You can also buy Disodium Octaborate Tetrahydrate that is formulated for agriculture as a boron additive to fertilizer. There are two brands. Solubor, and Beau-Ron D. Both are 98% Disodium Octaborate Tetrahydrate and are exactly the same as TimBor. However, they are not labeled for pesticide use. Still the same stuff at 1/3 rd the cost.

I can buy Solubor from my local Ag fertlizer place for $50 per 50# bag. They order it for me. Check out TimBor and read the label. Check out Solubor and read the label. You will see that they are the same. This is the Go-To treatment to prevent powerpost beetles, and the borate is very similar to borax and is entirely safe except for insects. If you sprayed your pecan thoroughly while green and air dried it, you would not have to worry about powderpost beetles, and it would save you a ton of money. Then, after it is air dried, you could have it kiln dried for less $ because the wood would already be almost dry and it would take less time in the kiln to get the wood to 8% moisture. Time is what costs in a kiln.

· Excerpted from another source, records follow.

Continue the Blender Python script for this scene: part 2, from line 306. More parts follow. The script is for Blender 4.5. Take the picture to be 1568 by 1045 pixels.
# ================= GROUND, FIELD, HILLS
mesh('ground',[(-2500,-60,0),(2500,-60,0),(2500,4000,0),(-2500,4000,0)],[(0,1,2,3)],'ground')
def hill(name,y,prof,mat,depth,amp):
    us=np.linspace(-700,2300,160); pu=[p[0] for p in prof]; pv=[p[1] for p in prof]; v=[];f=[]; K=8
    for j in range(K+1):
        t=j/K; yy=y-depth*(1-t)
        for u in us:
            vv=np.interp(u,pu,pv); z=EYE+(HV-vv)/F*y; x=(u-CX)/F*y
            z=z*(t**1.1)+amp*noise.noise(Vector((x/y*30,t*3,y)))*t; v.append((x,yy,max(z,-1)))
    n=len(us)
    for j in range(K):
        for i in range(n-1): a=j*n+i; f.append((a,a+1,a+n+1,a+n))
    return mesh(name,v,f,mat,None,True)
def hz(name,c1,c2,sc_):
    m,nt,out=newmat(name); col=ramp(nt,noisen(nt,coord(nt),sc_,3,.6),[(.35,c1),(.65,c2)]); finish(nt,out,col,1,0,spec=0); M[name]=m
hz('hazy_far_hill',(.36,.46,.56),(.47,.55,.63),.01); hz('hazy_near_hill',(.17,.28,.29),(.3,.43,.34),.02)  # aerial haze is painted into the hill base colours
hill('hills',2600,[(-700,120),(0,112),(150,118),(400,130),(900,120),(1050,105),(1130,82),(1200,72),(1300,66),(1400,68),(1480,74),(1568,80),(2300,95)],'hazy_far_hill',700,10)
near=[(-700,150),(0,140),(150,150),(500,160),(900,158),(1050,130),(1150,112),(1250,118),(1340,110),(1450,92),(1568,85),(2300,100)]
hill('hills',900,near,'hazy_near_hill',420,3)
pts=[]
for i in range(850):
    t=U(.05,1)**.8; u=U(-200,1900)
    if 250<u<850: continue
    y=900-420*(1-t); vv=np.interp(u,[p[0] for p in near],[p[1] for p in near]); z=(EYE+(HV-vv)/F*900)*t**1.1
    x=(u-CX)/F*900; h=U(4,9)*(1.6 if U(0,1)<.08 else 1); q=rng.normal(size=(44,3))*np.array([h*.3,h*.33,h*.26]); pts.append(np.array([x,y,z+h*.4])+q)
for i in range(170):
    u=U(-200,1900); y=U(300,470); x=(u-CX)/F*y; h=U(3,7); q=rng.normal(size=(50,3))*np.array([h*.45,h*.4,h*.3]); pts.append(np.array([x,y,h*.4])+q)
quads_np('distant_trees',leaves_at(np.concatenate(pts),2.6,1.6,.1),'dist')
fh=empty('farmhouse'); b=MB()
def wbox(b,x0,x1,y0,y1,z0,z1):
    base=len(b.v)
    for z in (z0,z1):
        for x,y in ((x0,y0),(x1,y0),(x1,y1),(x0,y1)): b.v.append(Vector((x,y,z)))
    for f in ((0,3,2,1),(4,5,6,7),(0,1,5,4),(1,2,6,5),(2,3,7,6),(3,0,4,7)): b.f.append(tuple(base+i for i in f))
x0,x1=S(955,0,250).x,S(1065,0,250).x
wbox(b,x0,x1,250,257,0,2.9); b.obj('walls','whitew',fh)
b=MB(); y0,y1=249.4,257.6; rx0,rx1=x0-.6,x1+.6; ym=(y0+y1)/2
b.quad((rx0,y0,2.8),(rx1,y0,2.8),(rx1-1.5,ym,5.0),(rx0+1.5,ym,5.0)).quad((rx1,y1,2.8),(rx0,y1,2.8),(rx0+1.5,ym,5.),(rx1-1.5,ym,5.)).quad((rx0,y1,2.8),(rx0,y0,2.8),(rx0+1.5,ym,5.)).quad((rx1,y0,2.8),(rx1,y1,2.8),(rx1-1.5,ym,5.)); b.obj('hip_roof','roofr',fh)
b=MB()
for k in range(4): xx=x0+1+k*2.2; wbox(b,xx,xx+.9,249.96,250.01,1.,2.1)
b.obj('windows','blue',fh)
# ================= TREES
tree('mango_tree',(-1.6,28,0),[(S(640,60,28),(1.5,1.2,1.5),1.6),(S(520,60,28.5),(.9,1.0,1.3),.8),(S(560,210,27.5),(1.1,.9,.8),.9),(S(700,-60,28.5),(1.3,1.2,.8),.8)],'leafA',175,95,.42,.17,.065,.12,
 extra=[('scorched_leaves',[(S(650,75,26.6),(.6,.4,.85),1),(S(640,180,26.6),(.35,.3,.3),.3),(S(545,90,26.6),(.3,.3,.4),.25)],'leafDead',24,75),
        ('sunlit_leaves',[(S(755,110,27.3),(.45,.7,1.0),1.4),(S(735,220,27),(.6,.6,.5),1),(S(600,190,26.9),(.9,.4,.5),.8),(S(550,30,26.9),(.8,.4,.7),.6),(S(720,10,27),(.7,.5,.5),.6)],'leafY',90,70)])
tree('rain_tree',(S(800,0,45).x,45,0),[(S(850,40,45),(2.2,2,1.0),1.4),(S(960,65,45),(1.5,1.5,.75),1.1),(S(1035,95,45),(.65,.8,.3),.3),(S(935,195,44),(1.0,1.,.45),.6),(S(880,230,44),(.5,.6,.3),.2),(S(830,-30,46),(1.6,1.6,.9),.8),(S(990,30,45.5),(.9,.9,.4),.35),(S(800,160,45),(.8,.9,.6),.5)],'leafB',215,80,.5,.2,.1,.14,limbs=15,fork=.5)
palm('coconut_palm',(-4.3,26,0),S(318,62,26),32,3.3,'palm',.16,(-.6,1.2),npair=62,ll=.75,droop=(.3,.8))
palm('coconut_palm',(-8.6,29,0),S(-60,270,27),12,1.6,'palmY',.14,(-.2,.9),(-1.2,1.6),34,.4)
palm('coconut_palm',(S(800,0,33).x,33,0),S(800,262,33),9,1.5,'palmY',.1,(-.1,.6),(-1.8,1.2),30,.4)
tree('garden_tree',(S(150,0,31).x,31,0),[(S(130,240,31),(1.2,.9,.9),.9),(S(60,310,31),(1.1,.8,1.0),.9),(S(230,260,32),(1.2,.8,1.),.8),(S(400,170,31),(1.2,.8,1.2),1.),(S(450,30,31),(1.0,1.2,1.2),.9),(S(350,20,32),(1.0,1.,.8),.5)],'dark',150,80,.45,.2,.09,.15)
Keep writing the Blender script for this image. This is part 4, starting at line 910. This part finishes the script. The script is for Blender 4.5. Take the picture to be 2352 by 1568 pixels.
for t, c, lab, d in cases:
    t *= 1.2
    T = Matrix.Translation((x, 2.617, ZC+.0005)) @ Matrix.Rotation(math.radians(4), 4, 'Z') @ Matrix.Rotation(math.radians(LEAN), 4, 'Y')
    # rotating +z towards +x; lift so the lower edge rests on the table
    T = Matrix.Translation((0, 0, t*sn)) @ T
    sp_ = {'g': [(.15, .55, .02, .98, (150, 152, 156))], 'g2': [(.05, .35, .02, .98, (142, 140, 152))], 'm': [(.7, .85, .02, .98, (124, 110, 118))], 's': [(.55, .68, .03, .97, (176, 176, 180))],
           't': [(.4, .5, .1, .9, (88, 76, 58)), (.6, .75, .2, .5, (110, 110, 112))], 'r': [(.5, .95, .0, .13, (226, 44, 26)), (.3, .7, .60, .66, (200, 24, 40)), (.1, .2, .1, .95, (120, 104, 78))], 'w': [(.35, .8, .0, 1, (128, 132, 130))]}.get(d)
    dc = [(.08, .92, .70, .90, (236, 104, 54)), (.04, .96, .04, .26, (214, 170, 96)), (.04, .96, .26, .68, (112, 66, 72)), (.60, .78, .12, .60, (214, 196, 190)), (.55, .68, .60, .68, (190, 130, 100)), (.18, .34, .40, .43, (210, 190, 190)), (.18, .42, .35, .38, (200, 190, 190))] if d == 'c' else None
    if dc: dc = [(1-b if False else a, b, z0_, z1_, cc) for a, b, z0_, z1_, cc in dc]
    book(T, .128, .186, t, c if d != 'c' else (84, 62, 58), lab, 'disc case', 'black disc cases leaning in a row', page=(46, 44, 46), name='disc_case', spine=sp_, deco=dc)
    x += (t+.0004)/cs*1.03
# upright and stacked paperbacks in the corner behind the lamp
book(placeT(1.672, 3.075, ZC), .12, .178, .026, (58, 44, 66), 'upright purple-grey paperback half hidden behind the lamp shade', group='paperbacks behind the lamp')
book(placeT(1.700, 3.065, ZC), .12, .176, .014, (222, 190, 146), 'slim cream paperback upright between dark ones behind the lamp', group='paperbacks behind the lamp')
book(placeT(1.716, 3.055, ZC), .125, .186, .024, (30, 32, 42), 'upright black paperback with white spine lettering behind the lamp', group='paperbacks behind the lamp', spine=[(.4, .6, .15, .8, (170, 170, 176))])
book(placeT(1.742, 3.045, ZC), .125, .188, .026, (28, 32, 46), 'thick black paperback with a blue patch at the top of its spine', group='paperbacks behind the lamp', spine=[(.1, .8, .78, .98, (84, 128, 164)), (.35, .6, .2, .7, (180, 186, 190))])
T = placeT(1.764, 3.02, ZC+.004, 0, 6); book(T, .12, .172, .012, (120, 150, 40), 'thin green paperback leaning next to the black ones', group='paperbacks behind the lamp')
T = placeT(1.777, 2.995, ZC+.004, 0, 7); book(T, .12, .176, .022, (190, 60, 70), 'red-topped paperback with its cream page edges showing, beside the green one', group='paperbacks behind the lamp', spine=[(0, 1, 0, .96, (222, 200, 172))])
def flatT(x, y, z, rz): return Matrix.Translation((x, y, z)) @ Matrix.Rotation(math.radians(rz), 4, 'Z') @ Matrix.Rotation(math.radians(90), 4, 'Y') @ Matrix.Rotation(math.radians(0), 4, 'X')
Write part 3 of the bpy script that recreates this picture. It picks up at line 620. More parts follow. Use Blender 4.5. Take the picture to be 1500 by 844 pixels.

I have found that I can spray 250 BF with 5 gallons of liquid. I use a 25 gallon ATV sprayer that is hooked up to a DC battery pack like the ones used to jump start batteries. It operates at 60 PSI and gives a nice spray. You would need about three 50# bags of Solubor. That should cost less than $200. You can buy the sprayer and a battery pack for about $250 if you do not already have a sprayer. That is $450 or a little less than 6 cents per board foot. Just an option.

-- Danny Located in Perry, GA. Forester. Wood-Mizer LT40HD35 Sawmill. Nyle L53 Dehumidification Kiln.